Foster Wallace sta scrivendo nel 2006, e si sta riferendo alla differenza tra tennis dal vivo e tennis in tv. A mio avviso, oggi i registi televisivi sono più attenti ai dettagli di prima, e quindi prestando attenzione all’universo-partita si riesce a far caso a tutti questi piccoli gesti che, davvero, spiegano la mentalità e l’attitudine del giocatore (in questo caso anche, in parte, i “Momenti Federer”, ma questa è un’altra storia).

Trasferendo la nostra riflessione su quell’altro, ovvero su Rafael Nadal, ci accorgiamo anche in questo caso di quanto sarebbe difficile capire Rafa solo dagli highlights: non vedremmo neanche una volta lui che col piede pulisce la linea di fondo dalla terra rossa, non ci accorgeremmo che si tocca il naso prima di servire e neanche che si sistema le mutande mentre si appropinqua alla linea di fondo per mettere in gioco la palla. Non capiremmo, insomma, nulla della sua personalità. Vedremmo solo dei semplici colpi.
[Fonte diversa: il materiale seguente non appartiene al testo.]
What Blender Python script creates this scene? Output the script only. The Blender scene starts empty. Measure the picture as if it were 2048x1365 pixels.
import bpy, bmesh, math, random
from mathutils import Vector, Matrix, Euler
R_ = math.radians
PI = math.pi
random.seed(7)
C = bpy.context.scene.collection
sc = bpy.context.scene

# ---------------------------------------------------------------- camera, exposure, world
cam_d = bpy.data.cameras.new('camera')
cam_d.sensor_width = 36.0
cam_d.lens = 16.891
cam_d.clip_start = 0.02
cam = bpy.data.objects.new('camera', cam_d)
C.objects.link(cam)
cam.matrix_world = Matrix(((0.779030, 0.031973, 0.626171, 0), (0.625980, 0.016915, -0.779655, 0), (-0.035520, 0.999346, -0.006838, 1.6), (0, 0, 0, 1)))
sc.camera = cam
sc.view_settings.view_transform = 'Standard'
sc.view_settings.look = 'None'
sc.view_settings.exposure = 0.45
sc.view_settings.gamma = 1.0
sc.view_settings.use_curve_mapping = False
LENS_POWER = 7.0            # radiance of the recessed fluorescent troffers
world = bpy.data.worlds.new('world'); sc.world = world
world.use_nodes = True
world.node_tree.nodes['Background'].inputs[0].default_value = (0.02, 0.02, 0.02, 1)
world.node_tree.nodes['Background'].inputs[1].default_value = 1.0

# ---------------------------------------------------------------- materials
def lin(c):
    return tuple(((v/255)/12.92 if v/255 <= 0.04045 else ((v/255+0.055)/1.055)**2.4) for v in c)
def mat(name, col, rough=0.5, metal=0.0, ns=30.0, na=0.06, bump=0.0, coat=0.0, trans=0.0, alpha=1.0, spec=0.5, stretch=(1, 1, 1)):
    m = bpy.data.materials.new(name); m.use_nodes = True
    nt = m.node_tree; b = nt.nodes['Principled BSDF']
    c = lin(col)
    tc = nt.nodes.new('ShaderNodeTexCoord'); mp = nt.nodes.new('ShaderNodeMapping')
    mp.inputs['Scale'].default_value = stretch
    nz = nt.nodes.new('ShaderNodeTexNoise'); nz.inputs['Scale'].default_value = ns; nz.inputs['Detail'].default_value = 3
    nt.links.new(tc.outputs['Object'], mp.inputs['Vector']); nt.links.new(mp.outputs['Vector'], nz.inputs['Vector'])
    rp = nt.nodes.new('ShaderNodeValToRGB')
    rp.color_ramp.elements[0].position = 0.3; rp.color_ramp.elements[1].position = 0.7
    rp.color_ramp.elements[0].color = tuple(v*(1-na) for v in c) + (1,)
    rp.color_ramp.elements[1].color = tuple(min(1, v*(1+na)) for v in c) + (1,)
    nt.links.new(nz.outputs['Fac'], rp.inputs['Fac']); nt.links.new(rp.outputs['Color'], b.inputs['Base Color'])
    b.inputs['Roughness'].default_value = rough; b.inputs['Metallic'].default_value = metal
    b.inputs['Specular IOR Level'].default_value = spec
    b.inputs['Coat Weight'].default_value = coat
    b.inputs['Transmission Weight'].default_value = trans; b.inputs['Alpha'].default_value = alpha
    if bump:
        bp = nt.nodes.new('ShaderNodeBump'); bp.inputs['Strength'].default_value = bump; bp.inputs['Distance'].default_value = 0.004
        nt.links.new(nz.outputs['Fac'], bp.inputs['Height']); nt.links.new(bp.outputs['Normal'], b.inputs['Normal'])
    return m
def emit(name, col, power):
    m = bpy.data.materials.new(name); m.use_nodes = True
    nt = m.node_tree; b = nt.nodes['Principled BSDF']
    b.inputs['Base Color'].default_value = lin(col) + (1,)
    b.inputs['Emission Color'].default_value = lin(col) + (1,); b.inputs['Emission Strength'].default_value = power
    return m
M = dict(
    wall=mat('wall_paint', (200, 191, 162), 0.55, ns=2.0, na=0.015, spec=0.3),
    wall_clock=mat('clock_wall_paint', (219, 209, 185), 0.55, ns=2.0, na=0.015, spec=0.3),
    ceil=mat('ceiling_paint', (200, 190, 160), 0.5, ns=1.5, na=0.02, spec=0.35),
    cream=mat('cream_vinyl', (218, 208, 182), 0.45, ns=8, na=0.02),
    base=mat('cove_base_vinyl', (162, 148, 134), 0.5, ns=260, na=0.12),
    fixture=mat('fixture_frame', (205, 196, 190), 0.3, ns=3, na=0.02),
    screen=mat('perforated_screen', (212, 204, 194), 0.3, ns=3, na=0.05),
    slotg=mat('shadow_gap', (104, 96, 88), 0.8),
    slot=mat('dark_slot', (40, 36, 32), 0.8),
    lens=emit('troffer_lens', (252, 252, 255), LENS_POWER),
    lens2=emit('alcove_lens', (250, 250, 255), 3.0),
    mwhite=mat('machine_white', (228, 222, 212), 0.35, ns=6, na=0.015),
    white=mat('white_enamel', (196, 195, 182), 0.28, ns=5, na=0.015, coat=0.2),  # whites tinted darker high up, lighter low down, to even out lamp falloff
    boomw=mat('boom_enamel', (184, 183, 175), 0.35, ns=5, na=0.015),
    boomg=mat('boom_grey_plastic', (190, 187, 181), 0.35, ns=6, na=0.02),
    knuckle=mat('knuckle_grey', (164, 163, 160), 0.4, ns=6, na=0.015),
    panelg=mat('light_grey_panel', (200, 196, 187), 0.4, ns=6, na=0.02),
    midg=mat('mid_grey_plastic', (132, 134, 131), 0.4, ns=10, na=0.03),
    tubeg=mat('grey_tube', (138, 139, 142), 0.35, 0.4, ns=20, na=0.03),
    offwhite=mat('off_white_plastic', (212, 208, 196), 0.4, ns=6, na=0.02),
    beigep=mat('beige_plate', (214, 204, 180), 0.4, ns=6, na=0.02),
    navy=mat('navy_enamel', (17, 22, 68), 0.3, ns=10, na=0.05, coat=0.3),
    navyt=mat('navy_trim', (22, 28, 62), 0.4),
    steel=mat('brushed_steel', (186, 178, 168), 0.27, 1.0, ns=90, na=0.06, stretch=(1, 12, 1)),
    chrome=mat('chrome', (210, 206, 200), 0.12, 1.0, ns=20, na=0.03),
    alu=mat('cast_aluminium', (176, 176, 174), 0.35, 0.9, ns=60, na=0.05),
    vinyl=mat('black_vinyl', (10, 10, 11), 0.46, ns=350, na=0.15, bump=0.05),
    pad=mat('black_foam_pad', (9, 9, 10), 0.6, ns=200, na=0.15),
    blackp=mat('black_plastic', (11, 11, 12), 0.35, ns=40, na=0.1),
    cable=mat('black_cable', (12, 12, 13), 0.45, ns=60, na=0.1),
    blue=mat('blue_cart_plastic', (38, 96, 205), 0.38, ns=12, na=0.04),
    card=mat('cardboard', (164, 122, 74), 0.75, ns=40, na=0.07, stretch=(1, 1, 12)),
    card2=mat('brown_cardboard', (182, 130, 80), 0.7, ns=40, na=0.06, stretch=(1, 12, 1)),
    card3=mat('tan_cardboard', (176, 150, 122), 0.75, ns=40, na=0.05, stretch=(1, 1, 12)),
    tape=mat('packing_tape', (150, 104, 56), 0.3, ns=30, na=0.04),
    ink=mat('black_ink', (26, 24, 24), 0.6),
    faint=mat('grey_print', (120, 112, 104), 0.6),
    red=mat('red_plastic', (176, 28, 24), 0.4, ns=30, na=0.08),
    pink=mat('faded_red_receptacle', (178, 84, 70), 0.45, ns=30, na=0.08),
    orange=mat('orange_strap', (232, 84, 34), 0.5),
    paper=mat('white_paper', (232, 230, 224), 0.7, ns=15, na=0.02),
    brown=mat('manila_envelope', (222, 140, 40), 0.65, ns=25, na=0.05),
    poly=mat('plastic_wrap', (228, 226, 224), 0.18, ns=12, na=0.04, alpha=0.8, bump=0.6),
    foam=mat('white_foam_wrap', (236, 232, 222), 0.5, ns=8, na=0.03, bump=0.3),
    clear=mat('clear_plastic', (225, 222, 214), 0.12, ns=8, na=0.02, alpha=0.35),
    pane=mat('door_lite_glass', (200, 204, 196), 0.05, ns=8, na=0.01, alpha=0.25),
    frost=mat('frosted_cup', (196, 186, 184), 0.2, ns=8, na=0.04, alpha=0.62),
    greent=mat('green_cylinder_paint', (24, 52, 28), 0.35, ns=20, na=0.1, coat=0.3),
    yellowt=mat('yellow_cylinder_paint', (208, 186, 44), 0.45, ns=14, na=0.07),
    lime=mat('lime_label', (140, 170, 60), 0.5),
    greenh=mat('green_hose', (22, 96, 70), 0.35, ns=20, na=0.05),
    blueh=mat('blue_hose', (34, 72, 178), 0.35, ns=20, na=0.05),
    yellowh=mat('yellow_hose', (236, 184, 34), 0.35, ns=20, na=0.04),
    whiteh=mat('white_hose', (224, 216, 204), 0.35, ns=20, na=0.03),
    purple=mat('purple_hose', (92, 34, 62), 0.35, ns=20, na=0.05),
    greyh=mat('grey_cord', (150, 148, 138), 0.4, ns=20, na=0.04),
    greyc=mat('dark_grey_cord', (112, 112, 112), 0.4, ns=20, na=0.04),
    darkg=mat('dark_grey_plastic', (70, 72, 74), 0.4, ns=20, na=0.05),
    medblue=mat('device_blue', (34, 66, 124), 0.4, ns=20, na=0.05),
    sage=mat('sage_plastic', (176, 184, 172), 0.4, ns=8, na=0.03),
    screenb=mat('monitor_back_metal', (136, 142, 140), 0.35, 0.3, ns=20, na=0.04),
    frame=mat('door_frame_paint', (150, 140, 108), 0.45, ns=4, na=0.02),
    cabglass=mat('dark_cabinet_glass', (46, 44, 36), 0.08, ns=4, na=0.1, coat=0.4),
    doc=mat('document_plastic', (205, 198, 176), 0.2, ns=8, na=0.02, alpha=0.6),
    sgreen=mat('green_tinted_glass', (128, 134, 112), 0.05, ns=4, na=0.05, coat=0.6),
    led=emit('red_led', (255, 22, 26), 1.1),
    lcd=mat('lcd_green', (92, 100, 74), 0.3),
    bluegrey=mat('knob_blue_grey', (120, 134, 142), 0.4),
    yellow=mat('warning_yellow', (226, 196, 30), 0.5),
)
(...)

Che, chiariamo, son belli ed entusiasmanti finché vogliamo, soprattutto se gli interpreti sono quei due che ho citato, ma dentro la parola tennis c’è altro. Ed è giusto che l’amore per l’amato gioco consenta all’uomo di perdersi nel tempo che serve per capire cosa sia quell’”altro”. Che poi è quasi tutto.